I assume the adjective "high degree" was used because of a speculation that the unexpected spin could be due to a galactic collision.
CzechsterMarek
Forty light years? How fast would I have to drive to get across it if the traffic wasn't bad?
DomainRider
The mass of the object can be calculated from the orbits and masses of the stars around it. If the mass is greater than a certain limit and the object is smaller than a certain size (i.e. not a star), it must be some kind of exotic superdense object that might as well be callled a 'black hole'.
donmr
Pretty much everything you think is real is your brain's interpretation of the stream of data from all its sensors. Much can be learned from indirect observation. Generally what we think we know as biggest, smallest or farthest goes up by an order of magnitude with frequency.

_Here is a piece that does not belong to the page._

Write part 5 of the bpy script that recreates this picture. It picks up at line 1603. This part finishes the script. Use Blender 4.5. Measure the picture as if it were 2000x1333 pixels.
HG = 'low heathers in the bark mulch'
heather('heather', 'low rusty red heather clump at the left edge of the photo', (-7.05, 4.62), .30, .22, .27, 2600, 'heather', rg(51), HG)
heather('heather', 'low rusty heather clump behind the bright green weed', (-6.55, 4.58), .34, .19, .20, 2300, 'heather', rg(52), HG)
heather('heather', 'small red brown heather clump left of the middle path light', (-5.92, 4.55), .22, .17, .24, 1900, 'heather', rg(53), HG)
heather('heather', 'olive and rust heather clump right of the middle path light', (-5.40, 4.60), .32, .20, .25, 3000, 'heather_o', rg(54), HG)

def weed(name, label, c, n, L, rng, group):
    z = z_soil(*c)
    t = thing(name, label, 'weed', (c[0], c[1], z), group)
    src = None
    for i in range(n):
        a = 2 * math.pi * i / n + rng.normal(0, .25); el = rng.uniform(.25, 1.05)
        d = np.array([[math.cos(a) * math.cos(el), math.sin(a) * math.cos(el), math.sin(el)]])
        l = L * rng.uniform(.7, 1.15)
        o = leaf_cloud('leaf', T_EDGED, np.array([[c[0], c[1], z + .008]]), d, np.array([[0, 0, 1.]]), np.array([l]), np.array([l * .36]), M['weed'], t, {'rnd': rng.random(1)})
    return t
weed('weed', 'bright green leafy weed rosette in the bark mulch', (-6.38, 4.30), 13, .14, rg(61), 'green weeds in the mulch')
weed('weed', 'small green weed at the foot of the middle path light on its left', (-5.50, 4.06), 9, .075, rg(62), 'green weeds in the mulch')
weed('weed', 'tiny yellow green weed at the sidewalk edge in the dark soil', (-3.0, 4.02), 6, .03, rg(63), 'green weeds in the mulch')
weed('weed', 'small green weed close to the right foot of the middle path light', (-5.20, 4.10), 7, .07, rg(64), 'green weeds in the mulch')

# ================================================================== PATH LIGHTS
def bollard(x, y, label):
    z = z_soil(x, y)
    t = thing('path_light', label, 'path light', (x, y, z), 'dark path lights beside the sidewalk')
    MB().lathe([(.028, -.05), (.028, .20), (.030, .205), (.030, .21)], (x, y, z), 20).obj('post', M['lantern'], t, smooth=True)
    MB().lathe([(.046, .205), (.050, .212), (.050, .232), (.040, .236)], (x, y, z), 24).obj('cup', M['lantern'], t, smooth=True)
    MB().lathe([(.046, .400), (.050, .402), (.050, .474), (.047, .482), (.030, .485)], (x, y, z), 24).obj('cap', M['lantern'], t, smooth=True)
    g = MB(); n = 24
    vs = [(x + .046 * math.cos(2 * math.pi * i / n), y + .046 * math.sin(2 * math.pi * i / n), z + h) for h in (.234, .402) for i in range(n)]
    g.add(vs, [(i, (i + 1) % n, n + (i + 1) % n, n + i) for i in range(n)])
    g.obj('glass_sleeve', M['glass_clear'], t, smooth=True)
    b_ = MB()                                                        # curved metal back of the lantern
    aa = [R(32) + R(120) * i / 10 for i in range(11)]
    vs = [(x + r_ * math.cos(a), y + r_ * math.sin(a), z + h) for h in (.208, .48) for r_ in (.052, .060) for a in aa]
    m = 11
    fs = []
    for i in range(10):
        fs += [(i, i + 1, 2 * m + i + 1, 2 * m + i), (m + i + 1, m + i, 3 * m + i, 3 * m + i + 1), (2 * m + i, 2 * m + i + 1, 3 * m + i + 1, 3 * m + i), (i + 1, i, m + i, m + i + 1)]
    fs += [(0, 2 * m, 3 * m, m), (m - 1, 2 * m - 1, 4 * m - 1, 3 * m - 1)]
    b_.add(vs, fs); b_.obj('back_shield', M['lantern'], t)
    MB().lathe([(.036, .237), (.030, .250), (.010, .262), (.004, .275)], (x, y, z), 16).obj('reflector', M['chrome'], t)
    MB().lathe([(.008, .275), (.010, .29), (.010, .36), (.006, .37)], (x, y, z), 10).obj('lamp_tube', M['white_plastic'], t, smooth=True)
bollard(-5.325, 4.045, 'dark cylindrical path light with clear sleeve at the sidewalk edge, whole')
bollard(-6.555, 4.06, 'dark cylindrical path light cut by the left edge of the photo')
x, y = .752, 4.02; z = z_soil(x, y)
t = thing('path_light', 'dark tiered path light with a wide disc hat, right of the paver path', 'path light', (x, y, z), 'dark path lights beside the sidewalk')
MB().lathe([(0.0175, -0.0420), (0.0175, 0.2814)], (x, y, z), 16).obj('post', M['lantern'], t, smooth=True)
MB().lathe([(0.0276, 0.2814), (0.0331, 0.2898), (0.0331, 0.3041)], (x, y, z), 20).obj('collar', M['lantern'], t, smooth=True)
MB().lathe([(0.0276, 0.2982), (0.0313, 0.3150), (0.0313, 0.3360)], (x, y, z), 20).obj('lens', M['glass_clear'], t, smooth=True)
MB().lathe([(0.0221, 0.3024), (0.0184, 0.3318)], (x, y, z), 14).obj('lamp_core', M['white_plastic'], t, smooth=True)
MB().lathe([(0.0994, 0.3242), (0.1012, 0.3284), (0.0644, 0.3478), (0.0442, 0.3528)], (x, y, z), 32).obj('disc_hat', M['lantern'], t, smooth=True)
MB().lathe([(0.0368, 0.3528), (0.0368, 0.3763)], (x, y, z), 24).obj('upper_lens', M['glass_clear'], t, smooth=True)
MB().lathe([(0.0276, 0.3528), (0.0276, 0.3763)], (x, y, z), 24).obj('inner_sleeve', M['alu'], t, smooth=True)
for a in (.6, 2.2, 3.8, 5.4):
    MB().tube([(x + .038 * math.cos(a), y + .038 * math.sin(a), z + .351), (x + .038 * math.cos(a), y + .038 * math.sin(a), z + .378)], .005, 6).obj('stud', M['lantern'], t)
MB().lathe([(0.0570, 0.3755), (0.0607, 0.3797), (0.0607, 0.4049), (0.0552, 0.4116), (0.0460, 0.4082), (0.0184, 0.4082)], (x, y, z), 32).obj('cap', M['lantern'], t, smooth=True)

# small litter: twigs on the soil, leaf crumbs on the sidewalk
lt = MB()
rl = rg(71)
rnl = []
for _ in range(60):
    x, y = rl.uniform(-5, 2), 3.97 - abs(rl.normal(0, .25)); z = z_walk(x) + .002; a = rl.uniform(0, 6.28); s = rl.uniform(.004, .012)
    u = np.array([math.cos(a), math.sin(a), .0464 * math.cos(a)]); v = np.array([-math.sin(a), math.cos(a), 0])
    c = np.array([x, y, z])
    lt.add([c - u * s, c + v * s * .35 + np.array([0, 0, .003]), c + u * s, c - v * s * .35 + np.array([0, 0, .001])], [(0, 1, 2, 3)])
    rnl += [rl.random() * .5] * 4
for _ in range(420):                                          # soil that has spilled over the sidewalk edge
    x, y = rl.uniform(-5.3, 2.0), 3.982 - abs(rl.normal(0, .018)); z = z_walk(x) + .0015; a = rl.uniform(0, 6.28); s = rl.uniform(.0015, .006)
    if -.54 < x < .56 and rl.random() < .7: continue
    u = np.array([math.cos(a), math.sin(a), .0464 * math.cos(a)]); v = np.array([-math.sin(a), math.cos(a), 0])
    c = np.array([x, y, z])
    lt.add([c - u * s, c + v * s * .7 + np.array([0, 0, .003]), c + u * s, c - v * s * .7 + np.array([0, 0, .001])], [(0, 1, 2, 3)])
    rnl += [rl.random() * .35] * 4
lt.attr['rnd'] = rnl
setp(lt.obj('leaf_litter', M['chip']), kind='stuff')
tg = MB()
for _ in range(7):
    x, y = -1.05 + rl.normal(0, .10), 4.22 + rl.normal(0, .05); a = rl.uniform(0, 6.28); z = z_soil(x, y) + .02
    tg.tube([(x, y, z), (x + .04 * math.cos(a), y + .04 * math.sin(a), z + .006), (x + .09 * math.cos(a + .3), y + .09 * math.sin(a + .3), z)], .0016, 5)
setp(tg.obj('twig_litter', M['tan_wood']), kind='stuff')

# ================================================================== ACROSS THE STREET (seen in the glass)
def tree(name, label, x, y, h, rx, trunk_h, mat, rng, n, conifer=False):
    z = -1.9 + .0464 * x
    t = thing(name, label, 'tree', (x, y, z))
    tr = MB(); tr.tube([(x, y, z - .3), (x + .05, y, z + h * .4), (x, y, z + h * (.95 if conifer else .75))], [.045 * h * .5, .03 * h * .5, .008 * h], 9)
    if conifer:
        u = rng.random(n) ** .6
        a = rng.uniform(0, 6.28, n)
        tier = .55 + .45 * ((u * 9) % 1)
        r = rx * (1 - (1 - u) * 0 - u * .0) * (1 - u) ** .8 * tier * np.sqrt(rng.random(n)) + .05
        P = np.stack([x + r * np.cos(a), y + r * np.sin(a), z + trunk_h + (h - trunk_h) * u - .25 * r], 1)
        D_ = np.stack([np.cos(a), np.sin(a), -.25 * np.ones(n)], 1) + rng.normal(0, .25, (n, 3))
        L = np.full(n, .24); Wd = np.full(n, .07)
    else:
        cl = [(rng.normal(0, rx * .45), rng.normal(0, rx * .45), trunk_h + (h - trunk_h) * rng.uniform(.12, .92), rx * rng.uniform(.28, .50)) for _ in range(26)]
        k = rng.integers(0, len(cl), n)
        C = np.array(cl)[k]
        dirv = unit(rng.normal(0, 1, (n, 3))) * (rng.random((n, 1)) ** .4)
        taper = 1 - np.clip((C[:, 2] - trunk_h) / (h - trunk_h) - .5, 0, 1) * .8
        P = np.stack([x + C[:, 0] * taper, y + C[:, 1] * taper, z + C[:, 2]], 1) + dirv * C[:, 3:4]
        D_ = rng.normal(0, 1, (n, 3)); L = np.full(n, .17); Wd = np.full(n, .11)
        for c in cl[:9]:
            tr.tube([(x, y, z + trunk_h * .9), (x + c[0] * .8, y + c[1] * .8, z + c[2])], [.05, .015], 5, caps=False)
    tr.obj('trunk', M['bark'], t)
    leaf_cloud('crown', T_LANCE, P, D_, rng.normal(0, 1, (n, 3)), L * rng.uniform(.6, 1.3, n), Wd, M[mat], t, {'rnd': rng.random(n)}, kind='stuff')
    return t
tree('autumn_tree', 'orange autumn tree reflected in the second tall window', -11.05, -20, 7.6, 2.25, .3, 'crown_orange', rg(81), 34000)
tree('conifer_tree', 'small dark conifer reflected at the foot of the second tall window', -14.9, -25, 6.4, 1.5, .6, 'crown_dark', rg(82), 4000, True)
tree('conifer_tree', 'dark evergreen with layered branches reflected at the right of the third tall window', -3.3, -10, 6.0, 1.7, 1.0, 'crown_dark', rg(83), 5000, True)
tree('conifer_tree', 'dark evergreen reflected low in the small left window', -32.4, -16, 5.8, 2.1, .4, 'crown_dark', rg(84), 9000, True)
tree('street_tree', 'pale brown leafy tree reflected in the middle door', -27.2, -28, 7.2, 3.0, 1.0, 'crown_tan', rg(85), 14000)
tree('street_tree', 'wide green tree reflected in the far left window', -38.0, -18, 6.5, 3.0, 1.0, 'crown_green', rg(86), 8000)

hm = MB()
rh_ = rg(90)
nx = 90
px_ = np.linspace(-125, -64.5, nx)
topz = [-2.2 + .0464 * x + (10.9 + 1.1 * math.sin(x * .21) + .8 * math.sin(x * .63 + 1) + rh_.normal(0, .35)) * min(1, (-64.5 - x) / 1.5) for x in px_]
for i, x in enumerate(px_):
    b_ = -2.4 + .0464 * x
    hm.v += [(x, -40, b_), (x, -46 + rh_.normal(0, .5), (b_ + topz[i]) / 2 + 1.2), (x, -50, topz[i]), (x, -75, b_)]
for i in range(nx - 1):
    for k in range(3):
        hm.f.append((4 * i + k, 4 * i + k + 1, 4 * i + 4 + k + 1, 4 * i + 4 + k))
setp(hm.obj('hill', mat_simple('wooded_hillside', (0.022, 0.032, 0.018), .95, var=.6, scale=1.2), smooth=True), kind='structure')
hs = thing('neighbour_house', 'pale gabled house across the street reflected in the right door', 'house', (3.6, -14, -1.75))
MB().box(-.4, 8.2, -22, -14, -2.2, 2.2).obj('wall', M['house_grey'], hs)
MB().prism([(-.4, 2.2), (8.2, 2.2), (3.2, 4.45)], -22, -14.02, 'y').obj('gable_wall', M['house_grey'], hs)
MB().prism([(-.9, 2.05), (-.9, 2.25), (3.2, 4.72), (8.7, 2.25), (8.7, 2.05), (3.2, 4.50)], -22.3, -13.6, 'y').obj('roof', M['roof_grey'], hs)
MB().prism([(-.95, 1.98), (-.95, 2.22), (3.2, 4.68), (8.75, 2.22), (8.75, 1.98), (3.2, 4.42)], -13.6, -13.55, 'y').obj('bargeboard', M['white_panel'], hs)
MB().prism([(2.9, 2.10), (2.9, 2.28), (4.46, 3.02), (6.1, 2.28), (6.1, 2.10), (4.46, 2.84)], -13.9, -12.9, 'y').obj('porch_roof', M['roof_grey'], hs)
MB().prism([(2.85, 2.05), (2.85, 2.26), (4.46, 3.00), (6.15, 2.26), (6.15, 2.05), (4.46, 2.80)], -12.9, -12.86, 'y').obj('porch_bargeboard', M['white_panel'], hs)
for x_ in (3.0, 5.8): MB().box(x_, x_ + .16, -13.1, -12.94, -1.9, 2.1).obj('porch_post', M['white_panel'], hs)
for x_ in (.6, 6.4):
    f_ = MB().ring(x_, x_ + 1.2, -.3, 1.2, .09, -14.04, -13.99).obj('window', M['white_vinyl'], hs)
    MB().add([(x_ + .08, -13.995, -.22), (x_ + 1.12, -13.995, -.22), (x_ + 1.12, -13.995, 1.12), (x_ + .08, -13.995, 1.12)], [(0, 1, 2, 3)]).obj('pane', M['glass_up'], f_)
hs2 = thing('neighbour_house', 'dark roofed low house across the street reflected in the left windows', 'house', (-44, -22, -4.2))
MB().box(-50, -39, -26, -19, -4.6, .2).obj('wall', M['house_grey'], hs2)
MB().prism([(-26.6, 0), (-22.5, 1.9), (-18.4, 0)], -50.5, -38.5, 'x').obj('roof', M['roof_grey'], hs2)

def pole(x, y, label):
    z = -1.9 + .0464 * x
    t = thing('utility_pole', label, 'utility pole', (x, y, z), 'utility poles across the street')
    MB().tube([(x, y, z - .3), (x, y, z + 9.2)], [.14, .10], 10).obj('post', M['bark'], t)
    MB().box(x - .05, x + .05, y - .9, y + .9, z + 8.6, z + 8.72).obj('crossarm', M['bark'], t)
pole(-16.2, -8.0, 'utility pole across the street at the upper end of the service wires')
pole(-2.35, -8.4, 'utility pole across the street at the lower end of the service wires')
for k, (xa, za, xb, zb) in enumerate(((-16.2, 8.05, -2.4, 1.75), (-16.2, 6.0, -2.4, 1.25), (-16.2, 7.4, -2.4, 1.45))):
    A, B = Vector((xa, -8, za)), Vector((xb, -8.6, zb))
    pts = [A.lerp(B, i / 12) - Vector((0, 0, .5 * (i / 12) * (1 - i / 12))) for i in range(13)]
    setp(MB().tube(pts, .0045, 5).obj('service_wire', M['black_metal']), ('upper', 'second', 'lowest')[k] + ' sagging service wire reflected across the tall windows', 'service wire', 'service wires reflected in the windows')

A black hole is where you can sail your ship to the edge and then fall off into the abyss.
Riaanh
I get a feeling that a lot of commentators on this forum tend to have a misconception of science. No matter what the politicians say, science is never settled. Science consists of theories, some beter proven than others. Because of the complexity of the universe, which the little bugger called the Quantom theory is aptly demonstrating to us, we actually know nothing about anything. The best we can do is postulate a theory, and let our fellow scientist prove it, reject it or propose another theory. That is the best we can do within our physical limitiations.
Grunchy
Nah, my car exists (scientifically!) because I can grab a hammer and bash away at a ball joint. If I wanted definitive proof of a Black Hole, I reckon I'd like to blast a 50 kW laser beam at it, which is supposed to disappear at the Event Horizon. If you can't do something concrete with something, it makes no difference if it's Real or not. Galaxies could actually be Fake News for all any of us knows, there's absolutely no way to interact with them. Most anything you read about celestial bodies is the most tenuous of scientific hypothesis. But same like Religion, is there any way to prove it wrong? Not exactly.